Organisational culture and change management

Singaporean organisations may require a cultural shift away from conformity towards an emphasis on people using their initiative and being involved in problem-solving - here's how to make that shift

Organisational culture and change management
Singaporean organisations may require a cultural shift away from conformity towards an emphasis on people using their initiative and being involved in problem-solving - here's how to make that shift

The recent report by the Committee for Future Development advocates people having deeper skills, businesses being innovative and the importance of an inclusive society. Mr Tharman, DPM and Minister for Economic and Social Policies, similarly calls for leaders and cultures within organisations to be entrepreneurial. He did not know the answers, but felt it was a question for businesses to address.

Yet there has been little progress in this regard. Instead, the emphasis has been on engagement, which deals with how people feel about their organisation, and does not directly address its culture. It is an outcome of culture, not a causal factor.

Culture is about shared values and norms around how people should behave in approaching their work and interacting with each other. These expectations are implicit ‘rules’ about how to act. They are set by leaders and relate to what gets encouraged, discouraged, rewarded and punished. Put simply, ‘it is the way things are done around here.’ 

A sample survey of 56 Singaporean organisations using the Organisational Culture Inventory® had participants describing their organisation. While humanistic values did exist, there was a weighting to hierarchical, autocratic and conventional cultural styles that research has proven to be negatively correlated with outstanding performance.

The source of success lies in achievement values. A study by the National University of Singapore in association with the World Bank identified that entrepreneurial success in Africa was not about training in business practices, but rather inspiring personal initiative. 

“This means developing key behaviours associated with a proactive entrepreneurial mindset such as self-starting behaviour, innovation, identifying and exploiting new opportunities, goal-setting, planning and feedback cycles, and overcoming obstacles,” said Michael Frese, Professor at the NUS Business School who was part of the study. 

To implement such achievement values in Singapore, organisations need to be structured in ways that allow for influence further down the organisation. This entails the empowerment and the participation of people in a continuous process of reviewing and improving performance.

At the systems level there is a need to move away from conformity to emphasising that people use their initiative and are involved in problem-solving and decision-making (synergy) to make the future happen. Technology needs to be embraced and jobs designed that allow for autonomy, interdependence and wider responsibilities. Research shows that there are 31 causal factors like these that impact on culture.

The key to such change lies with the leadership. Leaders can only be seen to lead if they somehow influence the culture of their organisation. This means creating a set of normative behaviours that allow people to use their initiative and work collegially with others.

“This involves not only envisioning the culture required, but defining, measuring and implementing a process of Change Management,” says Michael Gourley, Director of Human Synergistics International.
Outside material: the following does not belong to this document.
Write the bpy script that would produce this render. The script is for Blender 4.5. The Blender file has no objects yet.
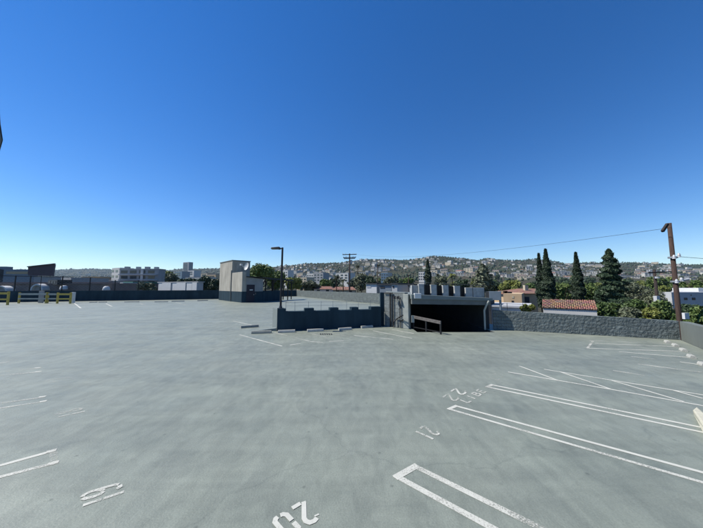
import bpy, math, random
import numpy as np
from mathutils import Vector, noise
from mathutils.geometry import tessellate_polygon

SC = bpy.context.scene
COL = SC.collection
R = math.radians
random.seed(7)

# ------------------------------------------------------------------ camera
F, CXP, CYP, PITCH, EYE = 262.0, 351.5, 264.0, R(4.9), 2.2
cd = bpy.data.cameras.new("camera")
cd.sensor_width = 36.0
cd.lens = F / 703 * 36
cd.clip_start, cd.clip_end = 0.05, 30000
cam = bpy.data.objects.new("camera", cd)
COL.objects.link(cam)
cam.location = (0, 0, EYE)
cam.rotation_euler = (math.pi / 2 + PITCH, 0, 0)
SC.camera = cam


def ray(px, py):
    a, b = (px - CXP) / F, (CYP - py) / F
    return Vector((a, math.cos(PITCH) - b * math.sin(PITCH), math.sin(PITCH) + b * math.cos(PITCH)))


def G(px, py, z=0.0):
    d = ray(px, py)
    return Vector((0, 0, EYE)) + d * ((z - EYE) / d.z)


def at(px, py, Y):
    d = ray(px, py)
    return Vector((0, 0, EYE)) + d * (Y / d.y)


# ------------------------------------------------------------------ light
SUN_EL, SUN_AZ = R(52), R(5)       # azimuth measured from straight left towards the far side
S = Vector((-math.cos(SUN_AZ) * math.cos(SUN_EL), math.sin(SUN_AZ) * math.cos(SUN_EL), math.sin(SUN_EL)))
w = bpy.data.worlds.new("World")
SC.world = w
w.use_nodes = True
nt = w.node_tree
bg = nt.nodes["Background"]
sky = nt.nodes.new("ShaderNodeTexSky")
sky.sky_type = "NISHITA"
sky.sun_disc = False
sky.sun_elevation = SUN_EL
sky.sun_rotation = R(-90) + SUN_AZ
sky.air_density, sky.dust_density, sky.ozone_density = 1.0, 0.0, 4.0
hs = nt.nodes.new("ShaderNodeHueSaturation")
hs.inputs["Saturation"].default_value = 1.32
hs.inputs["Hue"].default_value = 0.509
nt.links.new(sky.outputs[0], hs.inputs["Color"])
nt.links.new(hs.outputs[0], bg.inputs[0])
bg.inputs[1].default_value = 0.104
sl = bpy.data.lights.new("sun", "SUN")
sl.energy, sl.angle, sl.color = 5.0, R(0.5), (1.0, 0.955, 0.87)
so = bpy.data.objects.new("sun", sl)
COL.objects.link(so)
so.rotation_euler = (-S).to_track_quat("-Z", "Y").to_euler()
vs = SC.view_settings
vs.view_transform, vs.look, vs.exposure, vs.gamma = "Standard", "None", 0.47, 1.0
vs.use_curve_mapping = False

# ------------------------------------------------------------------ helpers
ORG = {}


def tag(o, label=None, cat=None, group=None, kind=None):
    if label: o["label"] = label
    if cat: o["category"] = cat
    if group: o["group"] = group
    if kind: o["kind"] = kind
    return o


def empty(name, loc, label, cat, group=None):
    o = bpy.data.objects.new(name, None)
    COL.objects.link(o)
    o.location = loc
    o.empty_display_size = 0.1
    ORG[o.name] = Vector(loc)
    return tag(o, label, cat, group)


class MB:
    """collects shapes; build() links them as ONE mesh object"""

    def __init__(s):
        s.v, s.f = [], []

    def face(s, pts):
        n = len(s.v)
        s.v += [tuple(p) for p in pts]
        s.f.append(tuple(range(n, n + len(pts))))
        return s

    def hull8(s, b, t):
        n = len(s.v)
        k = len(b)
        s.v += [tuple(p) for p in b] + [tuple(p) for p in t]
        s.f.append(tuple(n + i for i in reversed(range(k))))
        s.f.append(tuple(n + k + i for i in range(k)))
        for i in range(k):
            j = (i + 1) % k
            s.f.append((n + i, n + j, n + k + j, n + k + i))
        return s

    def box(s, c, size, rz=0.0):
        cx, cy, cz = c
        sx, sy, sz = size[0] / 2, size[1] / 2, size[2] / 2
        ca, sa = math.cos(rz), math.sin(rz)
        q = [(-sx, -sy), (sx, -sy), (sx, sy), (-sx, sy)]
        p = [(cx + a * ca - b * sa, cy + a * sa + b * ca) for a, b in q]
        return s.hull8([(x, y, cz - sz) for x, y in p], [(x, y, cz + sz) for x, y in p])

    def wall(s, p0, p1, th, z0, z1, z1b=None, side=1):
        """upright slab on the ground line p0-p1, thickness to the left (side=1) of it"""
        z1b = z1 if z1b is None else z1b
        d = Vector((p1[0] - p0[0], p1[1] - p0[1])).normalized()
        n = Vector((-d.y, d.x)) * th * side
        q = [(p0[0], p0[1]), (p1[0], p1[1]), (p1[0] + n.x, p1[1] + n.y), (p0[0] + n.x, p0[1] + n.y)]
        zs = [z1, z1b, z1b, z1]
        if side < 0:
            q.reverse(); zs.reverse()
        return s.hull8([(x, y, z0) for x, y in q], [(x, y, z) for (x, y), z in zip(q, zs)])

    def beam(s, p0, p1, wd, ht):
        p0, p1 = Vector(p0), Vector(p1)
        d = (p1 - p0).normalized()
        up = Vector((0, 0, 1)) if abs(d.z) < 0.95 else Vector((0, 1, 0))
        a = d.cross(up).normalized() * wd / 2
        b = a.cross(d).normalized() * ht / 2
        q = [-a - b, a - b, a + b, -a + b]
        return s.hull8([p0 + k for k in q], [p1 + k for k in q])

    def cyl(s, p0, p1, r0, r1=None, n=12):
        r1 = r0 if r1 is None else r1
        p0, p1 = Vector(p0), Vector(p1)
        d = (p1 - p0).normalized()
        up = Vector((0, 0, 1)) if abs(d.z) < 0.95 else Vector((0, 1, 0))
        a = d.cross(up).normalized()
        b = a.cross(d).normalized()
        c = [a * math.cos(2 * math.pi * i / n) - b * math.sin(2 * math.pi * i / n) for i in range(n)]
        return s.hull8([p0 + k * r0 for k in c], [p1 + k * r1 for k in c])

    def tube(s, pts, r, n=6):
        for a, b in zip(pts[:-1], pts[1:]):
            s.cyl(a, b, r, r, n)
        return s

    def ribbon(s, pts, wd, z):
        """flat painted stroke with mitred corners"""
        pts = [Vector((p[0], p[1])) for p in pts]
        n = len(pts)
        L, Rr = [], []
        for i, p in enumerate(pts):
            d0 = (pts[i] - pts[i - 1]).normalized() if i else (pts[1] - pts[0]).normalized()
            d1 = (pts[i + 1] - pts[i]).normalized() if i < n - 1 else d0
            d = (d0 + d1).normalized() if (d0 + d1).length > 1e-4 else d0
            c = max(0.55, d.dot(d0))
            k = Vector((-d.y, d.x)) * wd / 2 / c
            L.append(p + k); Rr.append(p - k)
        for i in range(n - 1):
            s.face([(Rr[i].x, Rr[i].y, z), (Rr[i + 1].x, Rr[i + 1].y, z), (L[i + 1].x, L[i + 1].y, z), (L[i].x, L[i].y, z)])
        return s

    def build(s, name, m, parent=None, loc=None, bevel=0, smooth=False):
        o_ = ORG[parent.name] if parent is not None else Vector(loc) if loc is not None else Vector((0, 0, 0))
        me = bpy.data.meshes.new(name)
        me.from_pydata([(x - o_.x, y - o_.y, z - o_.z) for x, y, z in s.v], [], s.f)
        me.materials.append(m)
        if smooth:
            me.polygons.foreach_set("use_smooth", [True] * len(me.polygons))
        me.update()
        o = bpy.data.objects.new(name, me)
        COL.objects.link(o)
        ORG[o.name] = o_
        if parent is not None:
            o.parent = parent
        else:
            o.location = o_
        if bevel:
            b = o.modifiers.new("bevel", "BEVEL")
            b.width, b.segments, b.limit_method = bevel, 2, "ANGLE"
        return o


def copy_tree(o, parent=None):
    c = o.copy()
    COL.objects.link(c)
    c.parent = parent
    for ch in list(o.children):
        copy_tree(ch, c)
    return c


def np_mesh(name, verts, faces, m):
    """verts (n,3) array, faces (k,4) or (k,3) array"""
    me = bpy.data.meshes.new(name)
    k, q = faces.shape
    me.vertices.add(len(verts)); me.vertices.foreach_set("co", verts.astype(np.float32).ravel())
    me.loops.add(k * q); me.loops.foreach_set("vertex_index", faces.astype(np.int32).ravel())
    me.polygons.add(k)
    me.polygons.foreach_set("loop_start", np.arange(0, k * q, q, dtype=np.int32))
    me.polygons.foreach_set("loop_total", np.full(k, q, dtype=np.int32))
    me.materials.append(m)
    me.update(calc_edges=True)
    return me


# ------------------------------------------------------------------ materials
def mat(name, col, rough=0.7, var=0.15, scale=3.0, bump=0.0, bscale=20.0, spec=0.3, metal=0.0, tint=None, stretch=(1, 1, 1)):
    m = bpy.data.materials.new(name)
    m.use_nodes = True
    t = m.node_tree
    b = t.nodes["Principled BSDF"]
    b.inputs["Roughness"].default_value = rough
    b.inputs["Specular IOR Level"].default_value = spec
    b.inputs["Metallic"].default_value = metal
    tc = t.nodes.new("ShaderNodeNewGeometry")
    mp = t.nodes.new("ShaderNodeMapping")
    mp.inputs["Scale"].default_value = stretch
    t.links.new(tc.outputs["Position"], mp.inputs[0])
    nz = t.nodes.new("ShaderNodeTexNoise")
    nz.inputs["Scale"].default_value = scale
    nz.inputs["Detail"].default_value = 6
    nz.inputs["Roughness"].default_value = 0.62
    t.links.new(mp.outputs[0], nz.inputs["Vector"])
    cr = t.nodes.new("ShaderNodeValToRGB")
    col = [c * 0.74 for c in col]
    c2 = [c * 0.74 for c in tint] if tint else [c * (1 + var) for c in col]
    c1 = [c * (1 - var) for c in col]
    cr.color_ramp.elements[0].position, cr.color_ramp.elements[1].position = 0.3, 0.7
    cr.color_ramp.elements[0].color = (*c1, 1)
    cr.color_ramp.elements[1].color = (*c2, 1)
    t.links.new(nz.outputs["Fac"], cr.inputs[0])
    t.links.new(cr.outputs[0], b.inputs["Base Color"])
    if bump:
        n2 = t.nodes.new("ShaderNodeTexNoise")
        n2.inputs["Scale"].default_value = bscale
        n2.inputs["Detail"].default_value = 4
        t.links.new(mp.outputs[0], n2.inputs["Vector"])
        bp = t.nodes.new("ShaderNodeBump")
        bp.inputs["Strength"].default_value = 1.0
        bp.inputs["Distance"].default_value = bump
        t.links.new(n2.outputs["Fac"], bp.inputs["Height"])
        t.links.new(bp.outputs[0], b.inputs["Normal"])
    return m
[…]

This means understanding How Culture Works, the steps in a Change Management Process, and how to integrate leadership development, teamwork and organisational culture into transforming an organisation. 

Gourley was regarded by the Minister responsible as having played the most significant role in the change management of 21 New Zealand government trading departments running at a loss, turning them into profitable SOEs (‘Out of the RED’, by Richard Prebble). 

Academic analysis by Jonathan Boston ranked these SOE reforms as “the most radical and comprehensive undertaken in the world (over 100 billion in assets). A key feature in the restructuring was the focus on the cultural shift that was needed to accompany the reorganisation.” 

At the heart of a Singaporean change effort for lifting commercial performance has to be a change in organisational culture. “Singapore is well behind in its adoption of culture as a driving force for organisational performance,” says Gourley, whose company is recognised by academics as having the foremost survey to measure organisational culture, and has data on over 16,000 organisations world-wide. 

Human Resource and Organisational Development Managers should learn more about the norms and behaviours associated with humanistic and achievement cultures. They then need to urge leaders to adopt these values, as well as a change management approach, in order to transform their organisations to face the future.